* **Exercise**:
Restate the complete material exactly.

-----

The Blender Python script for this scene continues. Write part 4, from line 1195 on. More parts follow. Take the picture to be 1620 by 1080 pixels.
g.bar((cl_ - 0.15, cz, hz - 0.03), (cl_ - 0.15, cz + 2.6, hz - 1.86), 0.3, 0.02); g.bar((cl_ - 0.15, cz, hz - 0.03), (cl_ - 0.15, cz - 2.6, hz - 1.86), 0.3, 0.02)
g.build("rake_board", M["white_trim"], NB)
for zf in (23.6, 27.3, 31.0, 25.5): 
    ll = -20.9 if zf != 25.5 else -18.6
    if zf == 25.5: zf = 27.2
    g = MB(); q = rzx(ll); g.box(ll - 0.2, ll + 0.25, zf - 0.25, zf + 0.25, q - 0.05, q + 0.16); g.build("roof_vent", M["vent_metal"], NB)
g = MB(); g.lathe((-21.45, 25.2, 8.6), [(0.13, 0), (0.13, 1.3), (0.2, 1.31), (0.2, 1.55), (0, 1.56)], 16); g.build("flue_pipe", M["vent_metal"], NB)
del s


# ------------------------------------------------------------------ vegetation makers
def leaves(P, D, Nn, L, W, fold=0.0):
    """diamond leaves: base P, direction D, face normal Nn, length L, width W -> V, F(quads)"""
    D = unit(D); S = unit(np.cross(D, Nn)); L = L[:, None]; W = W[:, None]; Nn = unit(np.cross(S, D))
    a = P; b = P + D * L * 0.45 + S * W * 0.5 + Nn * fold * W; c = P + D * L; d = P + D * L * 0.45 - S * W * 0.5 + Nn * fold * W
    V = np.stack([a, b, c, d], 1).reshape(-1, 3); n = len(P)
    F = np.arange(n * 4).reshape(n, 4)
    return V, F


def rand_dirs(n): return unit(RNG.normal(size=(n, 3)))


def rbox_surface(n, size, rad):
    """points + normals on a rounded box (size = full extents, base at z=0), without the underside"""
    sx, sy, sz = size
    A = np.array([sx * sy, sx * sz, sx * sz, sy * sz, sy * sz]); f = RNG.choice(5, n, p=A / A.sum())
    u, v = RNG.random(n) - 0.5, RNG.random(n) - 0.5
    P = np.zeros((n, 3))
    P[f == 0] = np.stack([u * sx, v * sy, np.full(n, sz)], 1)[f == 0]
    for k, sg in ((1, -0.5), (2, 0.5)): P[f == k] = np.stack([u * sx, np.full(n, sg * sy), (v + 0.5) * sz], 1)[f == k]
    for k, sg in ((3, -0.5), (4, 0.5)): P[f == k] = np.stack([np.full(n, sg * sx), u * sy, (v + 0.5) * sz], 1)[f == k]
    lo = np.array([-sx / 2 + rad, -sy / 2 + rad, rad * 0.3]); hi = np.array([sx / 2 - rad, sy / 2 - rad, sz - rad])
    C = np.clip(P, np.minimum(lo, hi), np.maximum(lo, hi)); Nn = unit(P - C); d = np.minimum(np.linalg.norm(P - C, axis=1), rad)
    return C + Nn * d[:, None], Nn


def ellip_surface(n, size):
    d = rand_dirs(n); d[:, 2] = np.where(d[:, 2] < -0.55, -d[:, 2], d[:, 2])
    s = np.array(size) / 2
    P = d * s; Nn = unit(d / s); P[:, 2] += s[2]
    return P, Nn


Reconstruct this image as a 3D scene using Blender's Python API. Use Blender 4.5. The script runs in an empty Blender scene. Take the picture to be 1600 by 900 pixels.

-----

* **Result**:
The Blender Python script for this scene continues. Write part 4, from line 1195 on. More parts follow. Take the picture to be 1620 by 1080 pixels.
g.bar((cl_ - 0.15, cz, hz - 0.03), (cl_ - 0.15, cz + 2.6, hz - 1.86), 0.3, 0.02); g.bar((cl_ - 0.15, cz, hz - 0.03), (cl_ - 0.15, cz - 2.6, hz - 1.86), 0.3, 0.02)
g.build("rake_board", M["white_trim"], NB)
for zf in (23.6, 27.3, 31.0, 25.5): 
    ll = -20.9 if zf != 25.5 else -18.6
    if zf == 25.5: zf = 27.2
    g = MB(); q = rzx(ll); g.box(ll - 0.2, ll + 0.25, zf - 0.25, zf + 0.25, q - 0.05, q + 0.16); g.build("roof_vent", M["vent_metal"], NB)
g = MB(); g.lathe((-21.45, 25.2, 8.6), [(0.13, 0), (0.13, 1.3), (0.2, 1.31), (0.2, 1.55), (0, 1.56)], 16); g.build("flue_pipe", M["vent_metal"], NB)
del s


# ------------------------------------------------------------------ vegetation makers
def leaves(P, D, Nn, L, W, fold=0.0):
    """diamond leaves: base P, direction D, face normal Nn, length L, width W -> V, F(quads)"""
    D = unit(D); S = unit(np.cross(D, Nn)); L = L[:, None]; W = W[:, None]; Nn = unit(np.cross(S, D))
    a = P; b = P + D * L * 0.45 + S * W * 0.5 + Nn * fold * W; c = P + D * L; d = P + D * L * 0.45 - S * W * 0.5 + Nn * fold * W
    V = np.stack([a, b, c, d], 1).reshape(-1, 3); n = len(P)
    F = np.arange(n * 4).reshape(n, 4)
    return V, F


def rand_dirs(n): return unit(RNG.normal(size=(n, 3)))


def rbox_surface(n, size, rad):
    """points + normals on a rounded box (size = full extents, base at z=0), without the underside"""
    sx, sy, sz = size
    A = np.array([sx * sy, sx * sz, sx * sz, sy * sz, sy * sz]); f = RNG.choice(5, n, p=A / A.sum())
    u, v = RNG.random(n) - 0.5, RNG.random(n) - 0.5
    P = np.zeros((n, 3))
    P[f == 0] = np.stack([u * sx, v * sy, np.full(n, sz)], 1)[f == 0]
    for k, sg in ((1, -0.5), (2, 0.5)): P[f == k] = np.stack([u * sx, np.full(n, sg * sy), (v + 0.5) * sz], 1)[f == k]
    for k, sg in ((3, -0.5), (4, 0.5)): P[f == k] = np.stack([np.full(n, sg * sx), u * sy, (v + 0.5) * sz], 1)[f == k]
    lo = np.array([-sx / 2 + rad, -sy / 2 + rad, rad * 0.3]); hi = np.array([sx / 2 - rad, sy / 2 - rad, sz - rad])
    C = np.clip(P, np.minimum(lo, hi), np.maximum(lo, hi)); Nn = unit(P - C); d = np.minimum(np.linalg.norm(P - C, axis=1), rad)
    return C + Nn * d[:, None], Nn


def ellip_surface(n, size):
    d = rand_dirs(n); d[:, 2] = np.where(d[:, 2] < -0.55, -d[:, 2], d[:, 2])
    s = np.array(size) / 2
    P = d * s; Nn = unit(d / s); P[:, 2] += s[2]
    return P, Nn


Reconstruct this image as a 3D scene using Blender's Python API. Use Blender 4.5. The script runs in an empty Blender scene. Take the picture to be 1600 by 900 pixels.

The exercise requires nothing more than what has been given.